-- BEGIN PROVIDED MATERIAL --

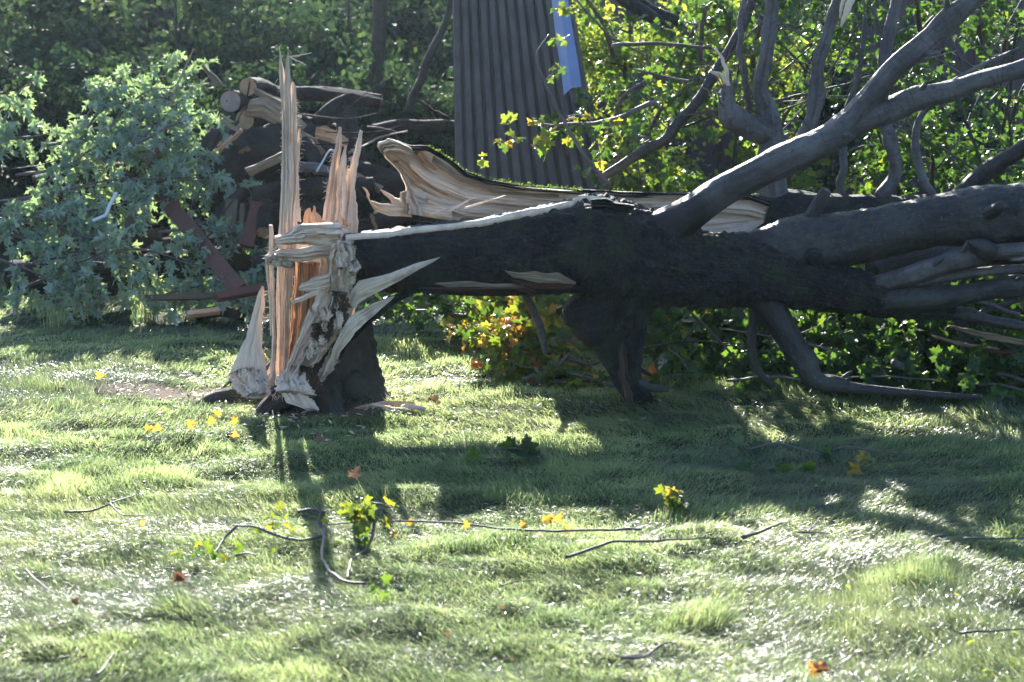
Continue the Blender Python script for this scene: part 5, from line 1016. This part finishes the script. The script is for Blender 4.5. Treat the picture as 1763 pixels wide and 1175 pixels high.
lawn_sprig('small orange tipped leafy sprig standing on the lit grass', [[(1188, 868, .01), (1180, 850, .05), (1165, 830, .10), (1150, 822, .12)], [(1175, 845, .05), (1150, 850, .05)]],
           [(1158, 835, .09, 7, .045, .75, .015), (1168, 850, .06, 10, .045, .55, .02), (1140, 832, .10, 1, .04, .6, .002), (1185, 860, .02, 5, .035, .4, .02)], 42)
lawn_sprig('sprig of pale hanging leaves in the trunk shadow', [[(850, 778, .05), (880, 772, .07), (920, 778, .05), (940, 785, .03)]], [(880, 772, .06, 4, .075, .1, .02), (905, 778, .05, 4, .07, .08, .02), (925, 778, .05, 3, .06, .1, .015), (820, 790, .03, 2, .05, .3, .01)], 43)
def fleaf(label, px, py, s_, tint, m=LEAF_A, seed=0, up=.03, n=1, stand=.6, name='fallen_leaf', cat='leaf', group='coloured leaves on the grass'):
    s = s_ * .8; g = rng(seed + 3000); c = gp(px, py, up + .025); pos = c + g.normal(0, .004, (n, 3)); mb = MB()
    leaves(mb, pos, norm(rdir(g, n) * .7 + [0, 0, stand]), rdir(g, n) * .5 + [0, -1, .5], np.full(n, s), MAPLE, seed=seed, tint=np.full(n, float(tint)), curl=.9)
    return tag(mb.build(name, m), label, cat, group)
FL = [(175, 660, .055, .3, 'orange leaf alone on the far lit grass'), (252, 746, .06, .1, 'yellow leaf, one of a pair by a shallow hollow'), (269, 745, .06, .5, 'orange leaf, partner of the yellow one by the hollow'),
      (325, 742, .055, .25, 'golden leaf midway between the pair and the stump leaves'), (366, 727, .05, .0, 'upright narrow yellow leaf left of the stump foot'), (378, 712, .06, .0, 'bright yellow leaf nearest the stump foot'),
      (405, 730, .055, .0, 'yellow leaf lying above an orange one'), (408, 746, .05, .5, 'orange leaf below the yellow one'), (455, 610, .05, .3, 'small gold leaf caught between the standing splinters'),
      (550, 762, .06, .9, 'dull orange leaf in the shadow of the stump'), (610, 828, .07, 1., 'brownish leaf deep in the stump shadow'), (245, 906, .03, .2, 'tiny orange leaf by the forked dark twig'),
      (706, 890, .045, .1, 'yellow leaf at the edge of shade beside the leafy bunch'), (678, 912, .04, .3, 'orange leaf hanging under the arched branch'), (808, 914, .04, .3, 'orange leaf on the thin stem of the branch'),
      (895, 912, .04, .3, 'orange leaf at the middle of the thin stem'), (940, 896, .055, .15, 'large orange yellow leaf above the thin stem'), (955, 897, .05, .45, 'deeper orange leaf touching the large one'), (976, 904, .035, .2, 'small yellow leaf right of the two large ones'),
      (867, 1042, .02, .9, 'tiny red leaf low in the middle grass'), (748, 690, .07, 1., 'rust leaf beside the wood chips'), (735, 692, .05, 1., 'small rust leaf touching the wood chips')]
for k, (x, y, s, t_, lab) in enumerate(FL): fleaf(lab, x, y, s, t_, LEAF_B if t_ >= .9 else LEAF_A, seed=k, up=.02 if y > 620 else .1)
fleaf('curled brown leaf sitting in the lower lawn', 310, 1012, .045, .3, LEAF_B, 50, n=3, group='dead brown leaves')
fleaf('small curled brown leaf near the bright corner grass', 132, 1060, .035, .8, LEAF_B, 51, n=2, group='dead brown leaves')
fleaf('large curled leaf with an orange inside at the bottom edge', 1408, 1150, .05, .6, LEAF_A, 52, n=1, group='dead brown leaves')
fleaf('grey brown leaf curled beside the orange one at the bottom edge', 1416, 1162, .045, .1, LEAF_B, 53, n=2, group='dead brown leaves')
# wood chips at the foot of the stump
CH = [([(610, 702), (660, 690), (712, 692)], [(612, 706), (665, 700), (714, 700)], 'flat pink wood chip lying level at the stump foot'), ([(650, 704), (690, 706), (718, 712)], [(655, 710), (690, 712), (716, 715)], 'narrow chip in front of the level chip'),
      ([(688, 698), (705, 704), (728, 708)], [(700, 694), (716, 698), (735, 702)], 'slanted chip at the far end of the chips'), ([(640, 694), (680, 702), (700, 704)], [(645, 699), (680, 707), (700, 709)], 'small chip between the larger two')]
for k, (a, b, lab) in enumerate(CH):
    splitwood('wood_chip', lab, a, b, WOODO if k == 0 else WOOD, 1300 + k, Y=G(660, 706 + k * 2)[1] - .02, th=.012, cat='wood chip', n=20)

def glare_haze():  # thin air volume added mainly to imitate lens glare at upper left
    m = bpy.data.materials.new('glare_haze_air'); m.use_nodes = True; n = m.node_tree.nodes; n.remove(n['Principled BSDF'])
    v = n.new('ShaderNodeVolumePrincipled'); v.inputs['Density'].default_value = .00042; v.inputs['Color'].default_value = (.68, .82, 1, 1); v.inputs['Anisotropy'].default_value = .8
    m.node_tree.links.new(v.outputs[0], n['Material Output'].inputs['Volume'])
    a, b = np.array([-450, -70, -1.5]), np.array([450, 650, 9.0]); mb = MB()
    V = [(x, y, z) for x in (a[0], b[0]) for y in (a[1], b[1]) for z in (a[2], b[2])]
    mb.add(V, None, [(0, 1, 3, 2), (4, 6, 7, 5), (0, 4, 5, 1), (2, 3, 7, 6), (0, 2, 6, 4), (1, 5, 7, 3)]); tag(mb.build('glare_haze', m, smooth=False, origin=(0, 0, 0)), kind='stuff')
haze()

-- END PROVIDED MATERIAL --

■ **TO BE DONE**
Retype everything in the material word for word, minus pictures.

■ **OUTPUT**
Continue the Blender Python script for this scene: part 5, from line 1016. This part finishes the script. The script is for Blender 4.5. Treat the picture as 1763 pixels wide and 1175 pixels high.
lawn_sprig('small orange tipped leafy sprig standing on the lit grass', [[(1188, 868, .01), (1180, 850, .05), (1165, 830, .10), (1150, 822, .12)], [(1175, 845, .05), (1150, 850, .05)]],
           [(1158, 835, .09, 7, .045, .75, .015), (1168, 850, .06, 10, .045, .55, .02), (1140, 832, .10, 1, .04, .6, .002), (1185, 860, .02, 5, .035, .4, .02)], 42)
lawn_sprig('sprig of pale hanging leaves in the trunk shadow', [[(850, 778, .05), (880, 772, .07), (920, 778, .05), (940, 785, .03)]], [(880, 772, .06, 4, .075, .1, .02), (905, 778, .05, 4, .07, .08, .02), (925, 778, .05, 3, .06, .1, .015), (820, 790, .03, 2, .05, .3, .01)], 43)
def fleaf(label, px, py, s_, tint, m=LEAF_A, seed=0, up=.03, n=1, stand=.6, name='fallen_leaf', cat='leaf', group='coloured leaves on the grass'):
    s = s_ * .8; g = rng(seed + 3000); c = gp(px, py, up + .025); pos = c + g.normal(0, .004, (n, 3)); mb = MB()
    leaves(mb, pos, norm(rdir(g, n) * .7 + [0, 0, stand]), rdir(g, n) * .5 + [0, -1, .5], np.full(n, s), MAPLE, seed=seed, tint=np.full(n, float(tint)), curl=.9)
    return tag(mb.build(name, m), label, cat, group)
FL = [(175, 660, .055, .3, 'orange leaf alone on the far lit grass'), (252, 746, .06, .1, 'yellow leaf, one of a pair by a shallow hollow'), (269, 745, .06, .5, 'orange leaf, partner of the yellow one by the hollow'),
      (325, 742, .055, .25, 'golden leaf midway between the pair and the stump leaves'), (366, 727, .05, .0, 'upright narrow yellow leaf left of the stump foot'), (378, 712, .06, .0, 'bright yellow leaf nearest the stump foot'),
      (405, 730, .055, .0, 'yellow leaf lying above an orange one'), (408, 746, .05, .5, 'orange leaf below the yellow one'), (455, 610, .05, .3, 'small gold leaf caught between the standing splinters'),
      (550, 762, .06, .9, 'dull orange leaf in the shadow of the stump'), (610, 828, .07, 1., 'brownish leaf deep in the stump shadow'), (245, 906, .03, .2, 'tiny orange leaf by the forked dark twig'),
      (706, 890, .045, .1, 'yellow leaf at the edge of shade beside the leafy bunch'), (678, 912, .04, .3, 'orange leaf hanging under the arched branch'), (808, 914, .04, .3, 'orange leaf on the thin stem of the branch'),
      (895, 912, .04, .3, 'orange leaf at the middle of the thin stem'), (940, 896, .055, .15, 'large orange yellow leaf above the thin stem'), (955, 897, .05, .45, 'deeper orange leaf touching the large one'), (976, 904, .035, .2, 'small yellow leaf right of the two large ones'),
      (867, 1042, .02, .9, 'tiny red leaf low in the middle grass'), (748, 690, .07, 1., 'rust leaf beside the wood chips'), (735, 692, .05, 1., 'small rust leaf touching the wood chips')]
for k, (x, y, s, t_, lab) in enumerate(FL): fleaf(lab, x, y, s, t_, LEAF_B if t_ >= .9 else LEAF_A, seed=k, up=.02 if y > 620 else .1)
fleaf('curled brown leaf sitting in the lower lawn', 310, 1012, .045, .3, LEAF_B, 50, n=3, group='dead brown leaves')
fleaf('small curled brown leaf near the bright corner grass', 132, 1060, .035, .8, LEAF_B, 51, n=2, group='dead brown leaves')
fleaf('large curled leaf with an orange inside at the bottom edge', 1408, 1150, .05, .6, LEAF_A, 52, n=1, group='dead brown leaves')
fleaf('grey brown leaf curled beside the orange one at the bottom edge', 1416, 1162, .045, .1, LEAF_B, 53, n=2, group='dead brown leaves')
# wood chips at the foot of the stump
CH = [([(610, 702), (660, 690), (712, 692)], [(612, 706), (665, 700), (714, 700)], 'flat pink wood chip lying level at the stump foot'), ([(650, 704), (690, 706), (718, 712)], [(655, 710), (690, 712), (716, 715)], 'narrow chip in front of the level chip'),
      ([(688, 698), (705, 704), (728, 708)], [(700, 694), (716, 698), (735, 702)], 'slanted chip at the far end of the chips'), ([(640, 694), (680, 702), (700, 704)], [(645, 699), (680, 707), (700, 709)], 'small chip between the larger two')]
for k, (a, b, lab) in enumerate(CH):
    splitwood('wood_chip', lab, a, b, WOODO if k == 0 else WOOD, 1300 + k, Y=G(660, 706 + k * 2)[1] - .02, th=.012, cat='wood chip', n=20)

def glare_haze():  # thin air volume added mainly to imitate lens glare at upper left
    m = bpy.data.materials.new('glare_haze_air'); m.use_nodes = True; n = m.node_tree.nodes; n.remove(n['Principled BSDF'])
    v = n.new('ShaderNodeVolumePrincipled'); v.inputs['Density'].default_value = .00042; v.inputs['Color'].default_value = (.68, .82, 1, 1); v.inputs['Anisotropy'].default_value = .8
    m.node_tree.links.new(v.outputs[0], n['Material Output'].inputs['Volume'])
    a, b = np.array([-450, -70, -1.5]), np.array([450, 650, 9.0]); mb = MB()
    V = [(x, y, z) for x in (a[0], b[0]) for y in (a[1], b[1]) for z in (a[2], b[2])]
    mb.add(V, None, [(0, 1, 3, 2), (4, 6, 7, 5), (0, 4, 5, 1), (2, 3, 7, 6), (0, 2, 6, 4), (1, 5, 7, 3)]); tag(mb.build('glare_haze', m, smooth=False, origin=(0, 0, 0)), kind='stuff')
haze()